Hunchback, continuing to support Army operations in the area, landed troops up the Chowan River 18 February. She was under the command of Comdr. Rowan during the capture of New Bern, N.C., 14 March. Departing anchorage at Hatteras Inlet 12 March, the naval force sailed up the Neuse River to New Bern, engaged the batteries in heavy firing 14 March, and landed troops to capture the town and its immense depot of Confederate supplies.

 

Following these two important actions, Hunchback was assigned patrol duty in the sounds of North Carolina. She made an important series of reconnaissance expeditions up the Chowan River 12 to 22 May, destroying a battery and capturing four small ships.
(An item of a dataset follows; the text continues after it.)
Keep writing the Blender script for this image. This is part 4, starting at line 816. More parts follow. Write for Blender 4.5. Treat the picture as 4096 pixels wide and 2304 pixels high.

The ship then continued her patrol of the sounds. As Confederate forces gathered near Franklin, Va., on the Blackwater River, early in October, the Army commander sent an urgent request for Navy assistance. Lt. Comdr. Flusser sped to their support with Hunchback, Commodore Perry, and Whitehead 3 October, and, although the ships could not reach Franklin, they engaged Confederate troops for three hours below the town, and were forced to withdraw only as the Southerners began felling trees over the narrow river behind them.

 

Several expeditions and engagements occurred in Hunchback's next few months in the sounds. She took part in a reconnaissance expedition to Hamilton 2 to 6 November, and 14 March 1863 helped defend Fort Anderson from attack by Confederate troops. Later that month Confederate forces laid siege to the city of Washington, N.C., on the Pamlioo River. Confederate positions lined the river; but Union ships passed the batteries, brought supplies to the town, and succeeded in breaking up the attack by 16 April.

 

Hunchback returned to New Bern before the end of the siege, and remained there for some time afterward. She sailed 6 September 1863 for Hampton Roads, her usefulness much impaired by damage and wear on machinery. Early in 1864 she repaired at Baltimore, and returned to Hampton Roads in May. She towed monitor Saugus up the James River 5 May, staying to shell Confederate troop positions in the continuing stalemate there. It was subsequently decided to keep her in the James, and she was occupied during the next months convoying and occasionally shelling Confederate positions. Hunchback also carried dispatches during this period, and was based at Deep Bottom, on the James.

 

Just before the end of the war 17 March 1865-, Hunchback returned to her old patrol station, the sounds of North Carolina. After another expedition up the Chowan River 1 April, she was sent north, and decommissioned at New York 12 June 1865. She was sold 12 July 1865 to the New York & Brooklyn Ferry Co., was renamed General Grant in 1866, and remained in service until 1880.